### WORK TO BE COMPLETED
Transcribe the material word for word, but without the images.

### DATASET EXTRACT
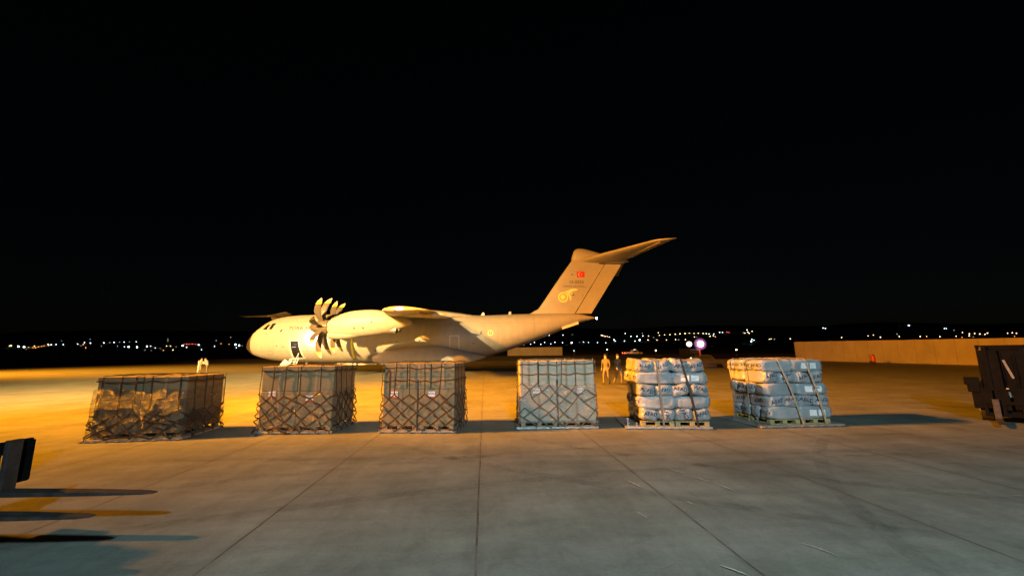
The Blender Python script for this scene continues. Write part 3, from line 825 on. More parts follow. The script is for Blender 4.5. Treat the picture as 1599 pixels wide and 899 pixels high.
def carton(w, d, h, m_, lid=False, rg=None):
    t = empty('carton', 'x', 'box')
    m = MB(); m.box((0, 0, h / 2), (w, d, h), bevel=.012)
    for v in m.bm.verts:
        q = noise.noise_vector(v.co * 3 + Vector((rg.random() * 9, 0, 0))) * .006; v.co += q
    body = m.build('carton_body', m_, t)
    m = MB(); m.box((0, -d / 2 - .0012, h / 2), (.055, .0025, h * .99)); m.box((0, 0, h + .0012), (.055, d * .99, .0025)) if not lid else None
    m.build('tape', M['tape'], t)
    if lid:
        m = MB(); m.box((0, 0, h - .045), (w + .012, d + .03, .11), bevel=.01); m.build('carton_lid', m_, t)
    return t

def label_sheet(root, x, y, z, w=.17, h=.12, rot=0.0):
    """paper label on a front face (local, facing -y)"""
    m = MB(); rm = Matrix.Rotation(rot, 3, 'Y')
    m.box((x, y, z), (w, .003, h), rm); p = m.build('paper_label', M['paper'], root)
    m = MB(); m.box((x, y - .001, z - h * .62), (w * .95, .003, h * .30), rm); m.build('label_band', M['paperred'], p)
    V, P = text_polys('AFAD', h * .62); m = MB(); vs = [m.bm.verts.new(rm @ Vector((v.x * 1.1, 0, v.y)) + Vector((x, y - .0035, z + .01))) for v in V]
    for q in P:
        try: m.bm.faces.new([vs[i] for i in q])
        except ValueError: pass
    m.build('lettering', M['ink'], p)
    return p

def alu_pallet(root_m, w, d, label, yaw=0):
    t = empty('cargo_pallet', label, 'pallet', group='flat metal cargo pallets'); t.matrix_world = root_m
    m = MB(); m.box((0, 0, .032), (w, d, .050), bevel=.008); m.build('pallet_plate', M['alu'], t)
    n = int(w / .25)
    for k in range(n + 1):
        x = -w / 2 + .06 + (w - .12) * k / n; m = MB()
        m.tube([(x - .03, -(d / 2 + .001), .035), (x - .03, -(d / 2 + .035), .030), (x + .03, -(d / 2 + .035), .030), (x + .03, -(d / 2 + .001), .035)], .008, 6)
        m.build('tie_down_ring', M['metal'], t)
    return t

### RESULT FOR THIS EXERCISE
The Blender Python script for this scene continues. Write part 3, from line 825 on. More parts follow. The script is for Blender 4.5. Treat the picture as 1599 pixels wide and 899 pixels high.
def carton(w, d, h, m_, lid=False, rg=None):
    t = empty('carton', 'x', 'box')
    m = MB(); m.box((0, 0, h / 2), (w, d, h), bevel=.012)
    for v in m.bm.verts:
        q = noise.noise_vector(v.co * 3 + Vector((rg.random() * 9, 0, 0))) * .006; v.co += q
    body = m.build('carton_body', m_, t)
    m = MB(); m.box((0, -d / 2 - .0012, h / 2), (.055, .0025, h * .99)); m.box((0, 0, h + .0012), (.055, d * .99, .0025)) if not lid else None
    m.build('tape', M['tape'], t)
    if lid:
        m = MB(); m.box((0, 0, h - .045), (w + .012, d + .03, .11), bevel=.01); m.build('carton_lid', m_, t)
    return t

def label_sheet(root, x, y, z, w=.17, h=.12, rot=0.0):
    """paper label on a front face (local, facing -y)"""
    m = MB(); rm = Matrix.Rotation(rot, 3, 'Y')
    m.box((x, y, z), (w, .003, h), rm); p = m.build('paper_label', M['paper'], root)
    m = MB(); m.box((x, y - .001, z - h * .62), (w * .95, .003, h * .30), rm); m.build('label_band', M['paperred'], p)
    V, P = text_polys('AFAD', h * .62); m = MB(); vs = [m.bm.verts.new(rm @ Vector((v.x * 1.1, 0, v.y)) + Vector((x, y - .0035, z + .01))) for v in V]
    for q in P:
        try: m.bm.faces.new([vs[i] for i in q])
        except ValueError: pass
    m.build('lettering', M['ink'], p)
    return p

def alu_pallet(root_m, w, d, label, yaw=0):
    t = empty('cargo_pallet', label, 'pallet', group='flat metal cargo pallets'); t.matrix_world = root_m
    m = MB(); m.box((0, 0, .032), (w, d, .050), bevel=.008); m.build('pallet_plate', M['alu'], t)
    n = int(w / .25)
    for k in range(n + 1):
        x = -w / 2 + .06 + (w - .12) * k / n; m = MB()
        m.tube([(x - .03, -(d / 2 + .001), .035), (x - .03, -(d / 2 + .035), .030), (x + .03, -(d / 2 + .035), .030), (x + .03, -(d / 2 + .001), .035)], .008, 6)
        m.build('tie_down_ring', M['metal'], t)
    return t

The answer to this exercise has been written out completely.